= INFORMATION SHOWN =
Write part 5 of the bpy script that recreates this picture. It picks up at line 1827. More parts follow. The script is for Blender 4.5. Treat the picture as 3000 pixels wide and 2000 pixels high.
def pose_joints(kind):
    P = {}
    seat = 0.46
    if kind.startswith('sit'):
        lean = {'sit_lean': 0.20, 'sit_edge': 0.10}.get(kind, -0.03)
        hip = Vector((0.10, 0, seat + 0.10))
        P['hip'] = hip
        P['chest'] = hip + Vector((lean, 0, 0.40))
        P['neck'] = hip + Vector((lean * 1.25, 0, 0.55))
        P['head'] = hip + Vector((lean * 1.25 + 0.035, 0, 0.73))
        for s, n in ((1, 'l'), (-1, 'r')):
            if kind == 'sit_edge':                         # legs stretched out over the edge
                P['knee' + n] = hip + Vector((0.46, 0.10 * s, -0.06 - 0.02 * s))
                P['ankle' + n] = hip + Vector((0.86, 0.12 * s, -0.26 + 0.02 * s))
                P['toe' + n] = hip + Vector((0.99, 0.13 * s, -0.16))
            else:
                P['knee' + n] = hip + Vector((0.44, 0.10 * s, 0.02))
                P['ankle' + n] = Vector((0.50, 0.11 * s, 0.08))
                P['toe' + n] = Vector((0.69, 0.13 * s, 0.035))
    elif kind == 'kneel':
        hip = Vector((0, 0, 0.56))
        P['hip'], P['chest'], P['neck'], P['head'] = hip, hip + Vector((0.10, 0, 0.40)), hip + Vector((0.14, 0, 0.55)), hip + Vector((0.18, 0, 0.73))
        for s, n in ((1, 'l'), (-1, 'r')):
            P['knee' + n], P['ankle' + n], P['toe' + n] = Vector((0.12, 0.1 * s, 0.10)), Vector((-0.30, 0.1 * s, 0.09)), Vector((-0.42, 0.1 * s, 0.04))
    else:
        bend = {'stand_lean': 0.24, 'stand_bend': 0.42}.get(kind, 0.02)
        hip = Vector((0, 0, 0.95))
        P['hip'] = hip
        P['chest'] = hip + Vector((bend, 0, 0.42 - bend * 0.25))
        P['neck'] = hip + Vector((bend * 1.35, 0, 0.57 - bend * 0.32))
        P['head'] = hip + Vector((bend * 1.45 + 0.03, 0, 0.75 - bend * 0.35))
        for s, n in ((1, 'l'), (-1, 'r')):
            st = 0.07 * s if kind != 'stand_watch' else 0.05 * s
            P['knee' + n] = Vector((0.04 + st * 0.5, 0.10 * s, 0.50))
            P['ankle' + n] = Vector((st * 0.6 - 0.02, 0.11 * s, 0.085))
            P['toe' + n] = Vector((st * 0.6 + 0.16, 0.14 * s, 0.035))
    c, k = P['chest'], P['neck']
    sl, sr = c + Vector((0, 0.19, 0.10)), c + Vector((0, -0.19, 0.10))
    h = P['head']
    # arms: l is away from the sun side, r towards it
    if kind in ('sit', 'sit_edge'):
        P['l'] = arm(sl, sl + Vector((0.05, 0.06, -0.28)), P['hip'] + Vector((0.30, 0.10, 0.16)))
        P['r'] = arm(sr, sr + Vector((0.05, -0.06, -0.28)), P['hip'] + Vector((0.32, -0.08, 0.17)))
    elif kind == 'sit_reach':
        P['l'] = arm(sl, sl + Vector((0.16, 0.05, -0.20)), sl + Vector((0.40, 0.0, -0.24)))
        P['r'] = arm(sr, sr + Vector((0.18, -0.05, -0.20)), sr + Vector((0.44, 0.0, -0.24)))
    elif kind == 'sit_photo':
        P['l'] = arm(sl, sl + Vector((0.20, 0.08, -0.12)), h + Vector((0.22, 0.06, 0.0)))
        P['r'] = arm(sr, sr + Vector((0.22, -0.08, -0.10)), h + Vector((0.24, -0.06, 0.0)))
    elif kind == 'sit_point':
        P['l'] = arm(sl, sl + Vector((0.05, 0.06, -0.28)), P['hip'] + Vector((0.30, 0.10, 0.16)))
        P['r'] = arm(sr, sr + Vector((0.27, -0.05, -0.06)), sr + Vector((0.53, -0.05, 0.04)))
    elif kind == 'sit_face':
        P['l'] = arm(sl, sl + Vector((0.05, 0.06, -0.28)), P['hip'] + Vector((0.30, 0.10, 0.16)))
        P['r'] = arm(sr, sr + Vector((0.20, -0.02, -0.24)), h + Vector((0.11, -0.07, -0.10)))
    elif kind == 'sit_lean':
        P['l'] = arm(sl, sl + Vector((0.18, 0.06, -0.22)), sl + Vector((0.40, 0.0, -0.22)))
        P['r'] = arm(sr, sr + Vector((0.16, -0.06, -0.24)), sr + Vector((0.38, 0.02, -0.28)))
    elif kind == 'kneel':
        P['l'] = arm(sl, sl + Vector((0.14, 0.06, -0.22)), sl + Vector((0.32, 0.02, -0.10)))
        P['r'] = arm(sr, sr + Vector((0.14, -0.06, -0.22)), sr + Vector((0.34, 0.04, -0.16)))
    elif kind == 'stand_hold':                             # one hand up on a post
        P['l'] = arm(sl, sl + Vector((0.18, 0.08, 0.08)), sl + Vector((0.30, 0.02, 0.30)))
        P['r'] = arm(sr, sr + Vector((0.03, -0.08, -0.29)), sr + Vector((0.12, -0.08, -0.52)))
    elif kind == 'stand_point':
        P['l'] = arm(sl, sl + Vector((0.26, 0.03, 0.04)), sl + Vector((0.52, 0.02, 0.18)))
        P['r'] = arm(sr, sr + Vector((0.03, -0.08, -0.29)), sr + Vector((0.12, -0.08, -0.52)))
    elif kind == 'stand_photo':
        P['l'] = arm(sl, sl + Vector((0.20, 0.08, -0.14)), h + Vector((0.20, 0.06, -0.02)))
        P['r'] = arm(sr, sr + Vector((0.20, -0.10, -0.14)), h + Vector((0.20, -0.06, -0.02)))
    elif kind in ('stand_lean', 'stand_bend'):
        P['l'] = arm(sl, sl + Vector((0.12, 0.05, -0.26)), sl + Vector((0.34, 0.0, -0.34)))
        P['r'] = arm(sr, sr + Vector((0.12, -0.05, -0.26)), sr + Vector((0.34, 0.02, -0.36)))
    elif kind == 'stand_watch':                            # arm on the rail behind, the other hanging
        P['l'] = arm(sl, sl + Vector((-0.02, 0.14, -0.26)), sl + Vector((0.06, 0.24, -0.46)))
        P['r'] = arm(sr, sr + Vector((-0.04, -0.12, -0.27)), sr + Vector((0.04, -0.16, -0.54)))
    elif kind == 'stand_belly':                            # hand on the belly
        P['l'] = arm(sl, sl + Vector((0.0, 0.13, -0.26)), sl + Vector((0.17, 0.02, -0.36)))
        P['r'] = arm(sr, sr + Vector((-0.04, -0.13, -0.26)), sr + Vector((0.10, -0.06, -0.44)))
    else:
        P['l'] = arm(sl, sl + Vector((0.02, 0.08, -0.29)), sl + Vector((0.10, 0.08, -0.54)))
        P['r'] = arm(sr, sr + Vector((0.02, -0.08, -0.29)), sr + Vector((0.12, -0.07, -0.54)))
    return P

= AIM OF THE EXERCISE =
Reproduce the data in full, exactly as presented.

= OUTPUT OF THE TASK =
Write part 5 of the bpy script that recreates this picture. It picks up at line 1827. More parts follow. The script is for Blender 4.5. Treat the picture as 3000 pixels wide and 2000 pixels high.
def pose_joints(kind):
    P = {}
    seat = 0.46
    if kind.startswith('sit'):
        lean = {'sit_lean': 0.20, 'sit_edge': 0.10}.get(kind, -0.03)
        hip = Vector((0.10, 0, seat + 0.10))
        P['hip'] = hip
        P['chest'] = hip + Vector((lean, 0, 0.40))
        P['neck'] = hip + Vector((lean * 1.25, 0, 0.55))
        P['head'] = hip + Vector((lean * 1.25 + 0.035, 0, 0.73))
        for s, n in ((1, 'l'), (-1, 'r')):
            if kind == 'sit_edge':                         # legs stretched out over the edge
                P['knee' + n] = hip + Vector((0.46, 0.10 * s, -0.06 - 0.02 * s))
                P['ankle' + n] = hip + Vector((0.86, 0.12 * s, -0.26 + 0.02 * s))
                P['toe' + n] = hip + Vector((0.99, 0.13 * s, -0.16))
            else:
                P['knee' + n] = hip + Vector((0.44, 0.10 * s, 0.02))
                P['ankle' + n] = Vector((0.50, 0.11 * s, 0.08))
                P['toe' + n] = Vector((0.69, 0.13 * s, 0.035))
    elif kind == 'kneel':
        hip = Vector((0, 0, 0.56))
        P['hip'], P['chest'], P['neck'], P['head'] = hip, hip + Vector((0.10, 0, 0.40)), hip + Vector((0.14, 0, 0.55)), hip + Vector((0.18, 0, 0.73))
        for s, n in ((1, 'l'), (-1, 'r')):
            P['knee' + n], P['ankle' + n], P['toe' + n] = Vector((0.12, 0.1 * s, 0.10)), Vector((-0.30, 0.1 * s, 0.09)), Vector((-0.42, 0.1 * s, 0.04))
    else:
        bend = {'stand_lean': 0.24, 'stand_bend': 0.42}.get(kind, 0.02)
        hip = Vector((0, 0, 0.95))
        P['hip'] = hip
        P['chest'] = hip + Vector((bend, 0, 0.42 - bend * 0.25))
        P['neck'] = hip + Vector((bend * 1.35, 0, 0.57 - bend * 0.32))
        P['head'] = hip + Vector((bend * 1.45 + 0.03, 0, 0.75 - bend * 0.35))
        for s, n in ((1, 'l'), (-1, 'r')):
            st = 0.07 * s if kind != 'stand_watch' else 0.05 * s
            P['knee' + n] = Vector((0.04 + st * 0.5, 0.10 * s, 0.50))
            P['ankle' + n] = Vector((st * 0.6 - 0.02, 0.11 * s, 0.085))
            P['toe' + n] = Vector((st * 0.6 + 0.16, 0.14 * s, 0.035))
    c, k = P['chest'], P['neck']
    sl, sr = c + Vector((0, 0.19, 0.10)), c + Vector((0, -0.19, 0.10))
    h = P['head']
    # arms: l is away from the sun side, r towards it
    if kind in ('sit', 'sit_edge'):
        P['l'] = arm(sl, sl + Vector((0.05, 0.06, -0.28)), P['hip'] + Vector((0.30, 0.10, 0.16)))
        P['r'] = arm(sr, sr + Vector((0.05, -0.06, -0.28)), P['hip'] + Vector((0.32, -0.08, 0.17)))
    elif kind == 'sit_reach':
        P['l'] = arm(sl, sl + Vector((0.16, 0.05, -0.20)), sl + Vector((0.40, 0.0, -0.24)))
        P['r'] = arm(sr, sr + Vector((0.18, -0.05, -0.20)), sr + Vector((0.44, 0.0, -0.24)))
    elif kind == 'sit_photo':
        P['l'] = arm(sl, sl + Vector((0.20, 0.08, -0.12)), h + Vector((0.22, 0.06, 0.0)))
        P['r'] = arm(sr, sr + Vector((0.22, -0.08, -0.10)), h + Vector((0.24, -0.06, 0.0)))
    elif kind == 'sit_point':
        P['l'] = arm(sl, sl + Vector((0.05, 0.06, -0.28)), P['hip'] + Vector((0.30, 0.10, 0.16)))
        P['r'] = arm(sr, sr + Vector((0.27, -0.05, -0.06)), sr + Vector((0.53, -0.05, 0.04)))
    elif kind == 'sit_face':
        P['l'] = arm(sl, sl + Vector((0.05, 0.06, -0.28)), P['hip'] + Vector((0.30, 0.10, 0.16)))
        P['r'] = arm(sr, sr + Vector((0.20, -0.02, -0.24)), h + Vector((0.11, -0.07, -0.10)))
    elif kind == 'sit_lean':
        P['l'] = arm(sl, sl + Vector((0.18, 0.06, -0.22)), sl + Vector((0.40, 0.0, -0.22)))
        P['r'] = arm(sr, sr + Vector((0.16, -0.06, -0.24)), sr + Vector((0.38, 0.02, -0.28)))
    elif kind == 'kneel':
        P['l'] = arm(sl, sl + Vector((0.14, 0.06, -0.22)), sl + Vector((0.32, 0.02, -0.10)))
        P['r'] = arm(sr, sr + Vector((0.14, -0.06, -0.22)), sr + Vector((0.34, 0.04, -0.16)))
    elif kind == 'stand_hold':                             # one hand up on a post
        P['l'] = arm(sl, sl + Vector((0.18, 0.08, 0.08)), sl + Vector((0.30, 0.02, 0.30)))
        P['r'] = arm(sr, sr + Vector((0.03, -0.08, -0.29)), sr + Vector((0.12, -0.08, -0.52)))
    elif kind == 'stand_point':
        P['l'] = arm(sl, sl + Vector((0.26, 0.03, 0.04)), sl + Vector((0.52, 0.02, 0.18)))
        P['r'] = arm(sr, sr + Vector((0.03, -0.08, -0.29)), sr + Vector((0.12, -0.08, -0.52)))
    elif kind == 'stand_photo':
        P['l'] = arm(sl, sl + Vector((0.20, 0.08, -0.14)), h + Vector((0.20, 0.06, -0.02)))
        P['r'] = arm(sr, sr + Vector((0.20, -0.10, -0.14)), h + Vector((0.20, -0.06, -0.02)))
    elif kind in ('stand_lean', 'stand_bend'):
        P['l'] = arm(sl, sl + Vector((0.12, 0.05, -0.26)), sl + Vector((0.34, 0.0, -0.34)))
        P['r'] = arm(sr, sr + Vector((0.12, -0.05, -0.26)), sr + Vector((0.34, 0.02, -0.36)))
    elif kind == 'stand_watch':                            # arm on the rail behind, the other hanging
        P['l'] = arm(sl, sl + Vector((-0.02, 0.14, -0.26)), sl + Vector((0.06, 0.24, -0.46)))
        P['r'] = arm(sr, sr + Vector((-0.04, -0.12, -0.27)), sr + Vector((0.04, -0.16, -0.54)))
    elif kind == 'stand_belly':                            # hand on the belly
        P['l'] = arm(sl, sl + Vector((0.0, 0.13, -0.26)), sl + Vector((0.17, 0.02, -0.36)))
        P['r'] = arm(sr, sr + Vector((-0.04, -0.13, -0.26)), sr + Vector((0.10, -0.06, -0.44)))
    else:
        P['l'] = arm(sl, sl + Vector((0.02, 0.08, -0.29)), sl + Vector((0.10, 0.08, -0.54)))
        P['r'] = arm(sr, sr + Vector((0.02, -0.08, -0.29)), sr + Vector((0.12, -0.07, -0.54)))
    return P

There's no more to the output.